Por Juan Cervera Sanchís*
La emoción religiosa de Miguel de Unamuno, consigue elevarse por sobre sí misma en trascendentes vuelos y luminosos cánticos sedientos de libertad y de amor.
Unamuno cree en el sacrificio que ilumina y pesa sobre la conciencia más profunda.
Está cierto de lo difícil que es alcanzar la auténtica libertad del alma, pues sobre ésta pesan todas las esclavitudes pasadas, presentes y futuras del mundo.
Advertimos que la salvación, para Unamuno, no es individual, sino colectiva.

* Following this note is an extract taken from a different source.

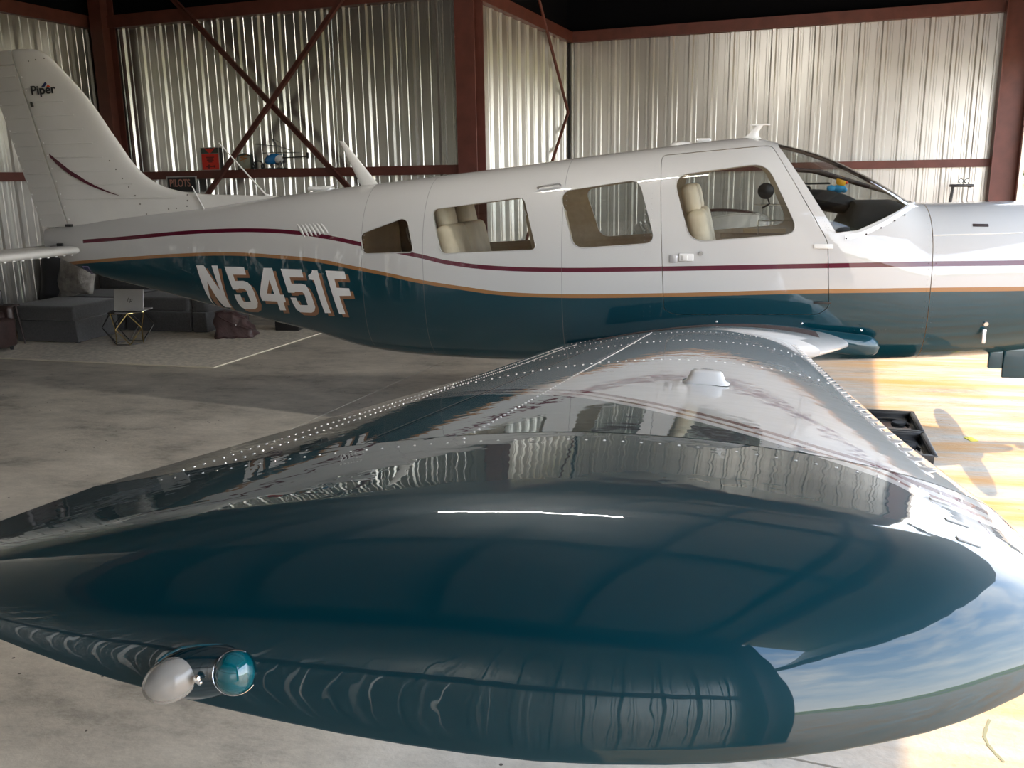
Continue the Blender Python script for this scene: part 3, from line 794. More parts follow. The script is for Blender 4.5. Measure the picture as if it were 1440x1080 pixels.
INC = .03
THK = 1.43
def wing_pt(ay, xi, up):
    """xi 0..1 sqrt-chord parameter"""
    xl = xle(ay); c = xl - xte(ay); x = xl - xi * xi * c
    zc = lez(ay) - (.385 - x) * INC
    h = (fu(xi) if up else -fl_(xi)) * THK
    return x, zc, h
NX = 44
XI = [(.5 - .5 * math.cos(math.pi * i / NX)) for i in range(NX + 1)]
def prof_idx():
    return [(XI[i], True) for i in range(NX, -1, -1)] + [(XI[i], False) for i in range(1, NX + 1)]
PI_ = prof_idx()
YT = 4.87
def wing_rings(sgn):
    ys = [.50, .8, 1.1, 1.28, 1.30, 1.32, 1.36] + list(np.linspace(1.6, YT - .002, 40))
    rs = []
    for ay in ys:
        r_ = []
        for xi, up in PI_:
            if 1.28 < ay < 1.36 and ay != 1.30:
                pass
            x, zc, h = wing_pt(ay, xi, up); r_.append(Vector((x, sgn * ay, zc + h)))
        rs.append(r_)
    return rs
yedge = pchip([(-1.18, 5.16), (-1.16, 5.27), (-1.08, 5.36), (-.95, 5.41), (-.7, 5.46), (-.5, 5.478), (-.2, 5.485), (0, 5.46), (.19, 5.395), (.30, 5.325), (.37, 5.26), (.405, 5.19), (.415, 5.12)])
def tip_pt(xi, up, k, n0=6, n1=34):
    """rows 0..n0 run straight outboard, rows n0..n0+n1 roll over a quarter ellipse to the low outer edge"""
    x, zc, hu = wing_pt(YT, xi, True); hd_ = wing_pt(YT, xi, False)[2]; h = hu if up else hd_
    ye = yedge(x); a = min(.245 * (max(hu, 1e-4) / .134) ** .6, (ye - YT) * .9); y1 = ye - a
    if k <= n0: ay = YT + (y1 - YT) * k / n0; return x, ay, zc + (ay - YT) * .078 + h
    phi = (math.pi / 2) * (k - n0) / n1; sn, cs = math.sin(phi), max(math.cos(phi), 0)
    ay = y1 + a * sn; base = zc + (y1 - YT) * .078; ze = base + hd_ * .85
    z0 = base + h
    sn = (ay - y1) / a; return x, ay, ze + (z0 - ze) * (max(0, 1 - sn ** 2.2) ** (1 / 2.0) if up else cs ** .5)
def tip_rings(sgn):
    rs = []
    for k in range(41):
        r_ = []
        for xi, up in PI_:
            x, ay, z = tip_pt(xi, up, k); r_.append(Vector((x, sgn * (ay + (.002 if k == 0 else 0)), z)))
        rs.append(r_)
    return rs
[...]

Él nos ha dicho en palabras dirigidas al Supremos Hacedor:
“¡Mira, Señor, que mi alma jamás ha de ser libre mientras quede algo esclavo en el mundo que hiciste…!
No hay, pues, para Unamuno esperanza de libertad en tanto todas y cada una de las criaturas de Dios no sean por completo libres.
Esta idea nos parece enorme y nos da la medida de su intensa e inmensa religiosidad, de esa religiosidad que ve en todos los humanos a un solo y único ser humano, síntesis de la especie.
No hay libertad para nadie, manifiesta Unamuno, mientras exista un esclavo entre nosotros.
Es el afán más hermoso de justicia esta hermosísima idea de Miguel de Unamuno, que pide incluso a Dios que Él mismo se liberte de sí mismo.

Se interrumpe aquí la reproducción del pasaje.